= AIM OF THE EXERCISE =
Pictures stay out of this copy; please retype only the lines from the start of the records through the line with "smooth_by_angle(s.build('stud', 'bolt', gp))".

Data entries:
-----

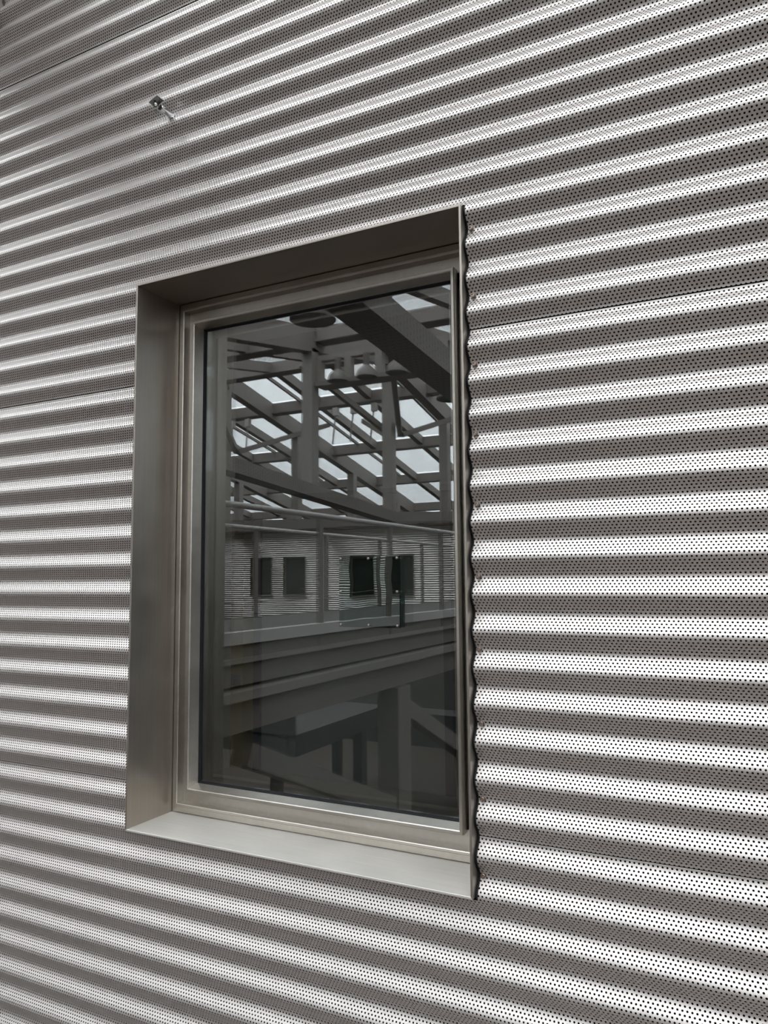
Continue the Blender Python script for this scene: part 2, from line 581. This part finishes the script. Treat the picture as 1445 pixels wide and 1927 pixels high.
# ================================================================= GLASS PLAQUE
gp = empty('glass_plaque', (0.632, 0.188, 0.62), 'square greenish glass plaque on steel studs mounted on the window pane', 'sign')
MB().box(0.546, 0.719, 0.1795, 0.1855, 0.531, 0.7095).build('plate', 'plaque', gp, bevel=0.0005)
MB().box(0.5465, 0.556, 0.1856, 0.1876, 0.5315, 0.709).build('edge_strip', 'navy', gp, label='dark strip along the left edge')
MB().box(0.668, 0.7185, 0.1856, 0.1876, 0.5315, 0.5865).build('corner_patch', 'navy', gp, label='dark patch in the lower right corner')
for sx in (0.551, 0.632, 0.7125):
    for sz in (0.5365, 0.62, 0.7035):
        if sx == 0.632 and sz == 0.62:
            continue
        s = MB().lathe((sx, PLANE, sz), (0, -1, 0), [(0, 0.0024), (0.0155, 0.0024), (0.0156, 0.0032), (0.0175, 0.0032), (0.0182, 0.0022)], 14)
        smooth_by_angle(s.build('stud', 'bolt', gp))

# ================================================================= ROOM BEHIND THE WINDOW
RX0, RX1, RY0, RY1, RZ0, RZ1 = -2.6, 2.6, 0.30, 4.2, -0.95, 2.0
MB().box(RX0, RX1, RY1, RY1 + 0.1, RZ0, RZ1).build('wall_room_back', 'room_dark', kind='structure')
MB().box(RX0 - 0.1, RX0, RY0, RY1 + 0.1, RZ0, RZ1).build('wall_room_left', 'room_dark', kind='structure')
MB().box(RX1, RX1 + 0.1, RY0, RY1 + 0.1, RZ0, RZ1).build('wall_room_right', 'room_dark', kind='structure')
MB().box(RX0 - 0.1, RX1 + 0.1, RY0, RY1 + 0.1, RZ0 - 0.1, RZ0).build('floor_room', 'room_dark', kind='structure')
MB().box(RX0 - 0.1, RX1 + 0.1, RY0, RY1 + 0.1, RZ1, RZ1 + 0.1).build('ceiling_room', 'room_dark', kind='structure')
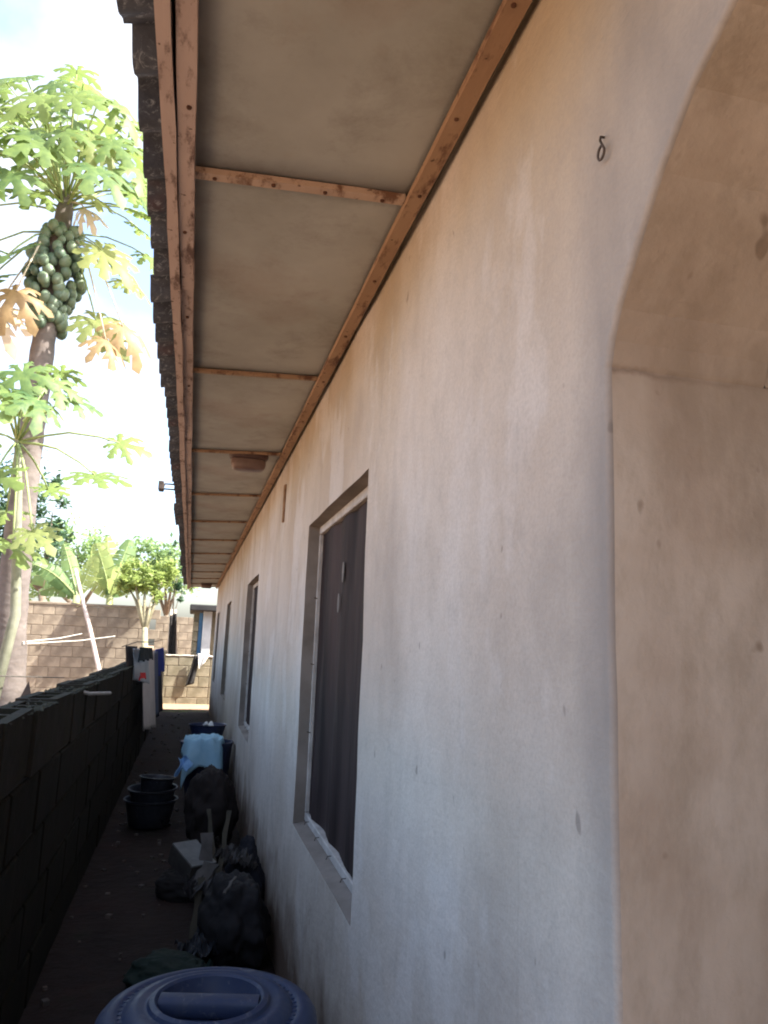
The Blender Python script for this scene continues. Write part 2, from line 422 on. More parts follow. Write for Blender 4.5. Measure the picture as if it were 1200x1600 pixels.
# main run of wall, gridded round the window openings
Y0W = 0.80
for i in range(0, i_sp):
    wm.add([edge[i], edge[i + 1], (XW, Y0W, edge[i + 1][2]), (XW, Y0W, edge[i][2])], [(0, 1, 2, 3)])
wm.add([edge[i_sp], (XW, edge[i_sp][1], top), (XW, Y0W, top), (XW, Y0W, SP)], [(0, 1, 2, 3)])
ys = [Y0W]
brk = sorted([y for wv in WINS for y in wv] + [YEND])
for b in brk:
    n = max(1, int(round((b - ys[-1]) / 0.12))); s0 = ys[-1]
    ys += [s0 + (b - s0) * (k + 1) / n for k in range(n)]
zs = [0.0]
for b in [WZ0, WZ1, SP, top]:
    pass
zb = sorted([WZ0, WZ1, top])
for b in zb:
    n = max(1, int(round((b - zs[-1]) / 0.12))); s0 = zs[-1]
    zs += [s0 + (b - s0) * (k + 1) / n for k in range(n)]
def inwin(y, z): return any(a < y < b for a, b in WINS) and WZ0 < z < WZ1
idx = {}; vs = []; fs = []
for j, z in enumerate(zs):
    for i, y in enumerate(ys):
        onedge = any(abs(y - q) < 1e-6 for wv in WINS for q in wv) or abs(z - WZ0) < 1e-6 or abs(z - WZ1) < 1e-6
        yy = y
        if i == 0:   # follow the rounded arch/jamb edge
            yy = Y0W
        idx[i, j] = len(vs); vs.append((XW + wob(yy, z), yy, z))
for j in range(len(zs) - 1):
    for i in range(len(ys) - 1):
        if not inwin((ys[i] + ys[i + 1]) / 2, (zs[j] + zs[j + 1]) / 2):
            fs.append((idx[i, j], idx[i, j + 1], idx[i + 1, j + 1], idx[i + 1, j]))
wm.add(vs, fs)
RV = 0.066
wm.build('front_wall', M_WALL, house, autos=40)
M_REV = simple('dirty_reveal', (.17, .145, .125), (.26, .23, .205), 5, .92, .3)
for a, b in WINS:      # window reveals and sloping sill
    def q(y, z, d): return (XW + (wob(y, z) if d == 0 else d), y, z)
    wm = Mb(); n = 10
    for k in range(n):
        y0, y1 = a + (b - a) * k / n, a + (b - a) * (k + 1) / n
        z0, z1 = WZ0 + (WZ1 - WZ0) * k / n, WZ0 + (WZ1 - WZ0) * (k + 1) / n
        wm.add([q(y0, WZ1, 0), q(y1, WZ1, 0), q(y1, WZ1, RV), q(y0, WZ1, RV)], [(0, 1, 2, 3)])
        wm.add([q(y0, WZ0, 0), q(y1, WZ0, 0), q(y1, WZ0 + .012, RV), q(y0, WZ0 + .012, RV)], [(3, 2, 1, 0)])
        wm.add([q(a, z0, 0), q(a, z1, 0), q(a, z1, RV), q(a, z0, RV)], [(0, 1, 2, 3)])
        wm.add([q(b, z0, 0), q(b, z1, 0), q(b, z1, RV), q(b, z0, RV)], [(3, 2, 1, 0)])
    wm.build('window_reveal', M_REV, house, autos=40)
# end and rear walls, closing the house
m = Mb()
m.box((XW + 0.0, YEND, 0), (8.2, YEND + .18, top)); m.box((8.0, 0.95, 0), (8.2, YEND, top)); m.box((2.9, 0.759 + R + .004, 0), (8.0, .95, top))
m.box((XW + .2, 1.0, 2.5), (8.0, YEND - .01, 2.55))
m.build('rear_wall', M_WALL, house)
# porch: arch underside, jamb face running on into the porch, ceiling
m = Mb()
ins = [r[-1] for r in prof]
for i in range(i_sp, i_se):
    a, b = ins[i], ins[i + 1]
    nseg = 4
    for k in range(nseg):
        d0, d1 = (DEPTH - R) * k / nseg, (DEPTH - R) * (k + 1) / nseg
        m.add([(a[0] + d0, a[1], a[2]), (b[0] + d0, b[1], b[2]), (b[0] + d1, b[1], b[2]), (a[0] + d1, a[1], a[2])], [(3, 2, 1, 0)])
# inner face of the arch band
for i in range(i_sp, i_se):
    a, b = ins[i], ins[i + 1]; X = XW + DEPTH
    m.add([(X, a[1], a[2]), (X, b[1], b[2]), (X, b[1], top), (X, a[1], top)], [(3, 2, 1, 0)])
m.build('arch_band', M_PORCH, house, autos=35)
m = Mb()
def jamb(u, v):
    i = int(round(v * i_sp)); y, z = curve[i]; x = XW + R + 2.5 * u
    return (x, y + 0.008 * fbm((x * 2.2, z * 2.2, 5)) * min(1, u * 12) * min(1, (SP - z) * 8), z)
m.grid(jamb, 40, i_sp)
m.build('porch_jamb', M_PORCH, house, smooth=True)
m = Mb()
X = XW + DEPTH
m.grid(lambda u, v: (X + (2.95 - X) * u, 0.757, SP + (top - SP) * v), 6, 4)
m.grid(lambda u, v: (X + (2.95 - X) * u, -1.6 + 2.357 * v, top - .01), 4, 4)
m.box((2.95, -1.6, 0), (3.1, 0.757, top))
m.box((XW + .02, -1.8, 0), (3.1, -1.6, top))
m.build('porch_room', M_PORCH, house)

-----

= OUTPUT OF THE EXERCISE =
Continue the Blender Python script for this scene: part 2, from line 581. This part finishes the script. Treat the picture as 1445 pixels wide and 1927 pixels high.
# ================================================================= GLASS PLAQUE
gp = empty('glass_plaque', (0.632, 0.188, 0.62), 'square greenish glass plaque on steel studs mounted on the window pane', 'sign')
MB().box(0.546, 0.719, 0.1795, 0.1855, 0.531, 0.7095).build('plate', 'plaque', gp, bevel=0.0005)
MB().box(0.5465, 0.556, 0.1856, 0.1876, 0.5315, 0.709).build('edge_strip', 'navy', gp, label='dark strip along the left edge')
MB().box(0.668, 0.7185, 0.1856, 0.1876, 0.5315, 0.5865).build('corner_patch', 'navy', gp, label='dark patch in the lower right corner')
for sx in (0.551, 0.632, 0.7125):
    for sz in (0.5365, 0.62, 0.7035):
        if sx == 0.632 and sz == 0.62:
            continue
        s = MB().lathe((sx, PLANE, sz), (0, -1, 0), [(0, 0.0024), (0.0155, 0.0024), (0.0156, 0.0032), (0.0175, 0.0032), (0.0182, 0.0022)], 14)
        smooth_by_angle(s.build('stud', 'bolt', gp))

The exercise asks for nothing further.